Завершая разговор о плавании, скажем: в до-латный период это тоже было возможно, хотя полная кольчатая броня в целом не легче высокоразвитых лат. Особенно когда она усилена каким-либо пластинчатым набором (чаще всего — типа «бригандина», кожаным со стальным подбоем: забавной пародией на эту броню дополнил свою не менее забавную кольчугу киношный Арагорн перед битвой за Хельмову Падь) поверх торса. Вдобавок это защитное вооружение содержит куда больше «разбухающих» элементов: ведь у него гораздо сильнее выражен толстый амортизирующий подклад — стеганый, войлочный, даже меховой.

(Читатели, видно, все ждут, когда же, наконец, речь зайдет о Ледовом побоище. Не дождетесь: каноническое описание этой битвы имеет к реальности такое же отношение, как фэнтези «Малая земля» к реалиям Великой Отечественной. И по тем же причинам — «генсек» изволил лично копье преломить! Скажем лишь, что разворачивайся Ледовое побоище так, как призывает нас видеть сложившийся канон, — оно завершилось бы через миг после начала. Вничью. На дне.)

Теперь — о сроке носки. В латах вполне можно было сражаться полный рабочий день, особенно если «перерыв на обед» разбить этак на четыре четвертьчасовые паузы (реально возникали и более длительные перерывы). Шлем в такие перерывы все же желательно снимать: это вообще наиболее «утомительная» часть латной брони. Не сражаясь, но ожидая сражения, латы можно было носить не снимая (точнее, время от времени снимая отдельные детали — как вы уже догадались, не только шлем…) и несколько дней. Разумеется, для этого требовалась дьявольская тренированность — и она действительно была. Вряд ли меньшая, чем в лучших боевых системах Востока…
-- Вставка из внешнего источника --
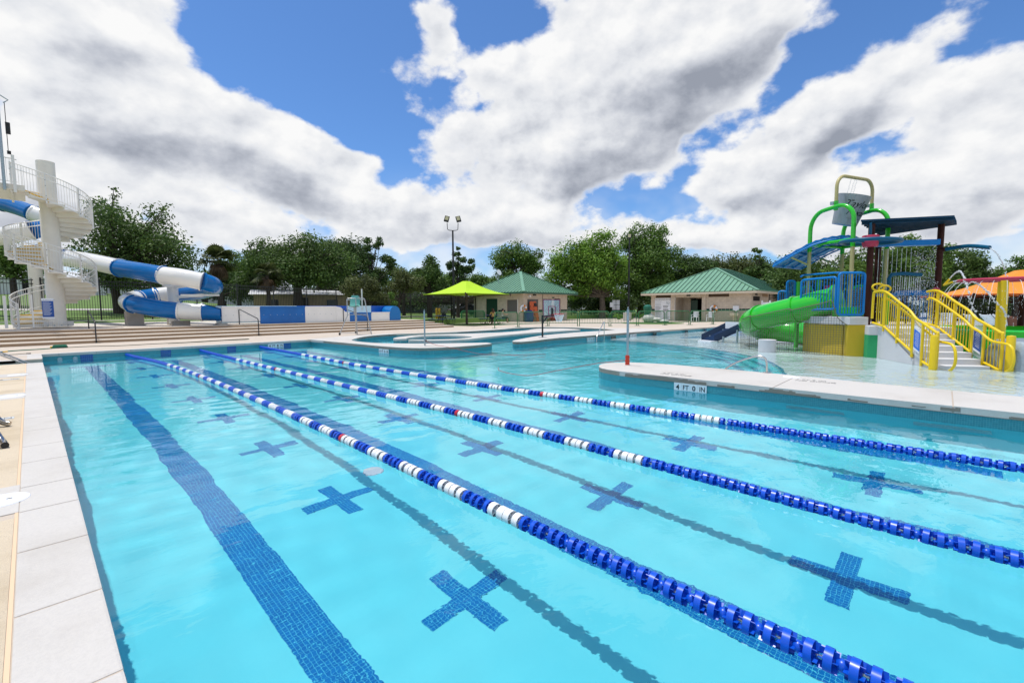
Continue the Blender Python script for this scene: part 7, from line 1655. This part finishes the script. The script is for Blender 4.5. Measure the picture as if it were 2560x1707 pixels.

Можно ли облачиться в такой доспех одному? И сколько длится процесс облачения? Сперва ответим на второй вопрос. Даже при одном помощнике (а их чаще бывало двое) это занимает считанные минуты. Все же не такой это и малый срок, особенно при внезапном нападении — поэтому иногда в спешке «накидывали» лишь защиту корпуса и шлем. Иные ландскнехтские доспехи (помощники все-таки будут, а вот слуг не положено!) для простоты «сборки-разборки» имели кирасу, шарнирно сочлененную с набедренниками и наплечниками — у рыцарей эти детали чаще пристегивались отдельно. Но вот чтоб совсем одному облечься… Все-таки требуется не только пряжки и т. п. застегнуть, но и зафиксировать саму броню сквозь специальные отверстия специальными шнурами, крепящимися на поддоспешном одеянии (именно они, особенно — в декоративном варианте, образуют на дворянском — рыцарском! — костюме то обилие лент, подвязок и застежек, столь раздражавшее дона Румату). Дополнительный вывод: далеко не поверх любой одежды можно латы «натянуть» (т. е. вообще-то — поверх любой, но тогда не обижайся, если на пятой секунде схватки от вражеского удара всю твою защитную систему «перекосит» и шестая секунда станет последней).

Раз уж заговорили о моде… В момент появления лат (точнее — несколько ранее: порой и на много десятилетий!) следует ожидать всплеска «модных конструкций» в одежде, прическах, даже архитектуре и судостроении. Ведь сам латный доспех — своего рода следствие игры с «выкройками», расчета углов, плоскостей, полусфер, сочленений и т. д.; понимания того, что броня не обязана быть бесформенной или даже просто повторять контур тела. А до такого понимания цивилизация должна дозреть. Даже щедрая мыслью античность, например, дозрела не вполне: «крупноблочных» конструкций хватало, но контуры их в основном именно что копировали обводы человеческого тела. Иными словами: появились латники — значит, Ренессанс уже на носу. Такой вот культурный срез. А нет в данной культуре лат — стало быть, или еще раннее средневековье, или предренессансный процесс пошел, скажем так, весьма своеобразно. Не будем утверждать, что это однозначно плохо; но при таком раскладе и университетов нет, и каравеллы в дальние моря не плавают, и прото-фэнтези (рыцарский роман) не развивается — равно как и прочие жанры светской литературы… В общем, намек понятен.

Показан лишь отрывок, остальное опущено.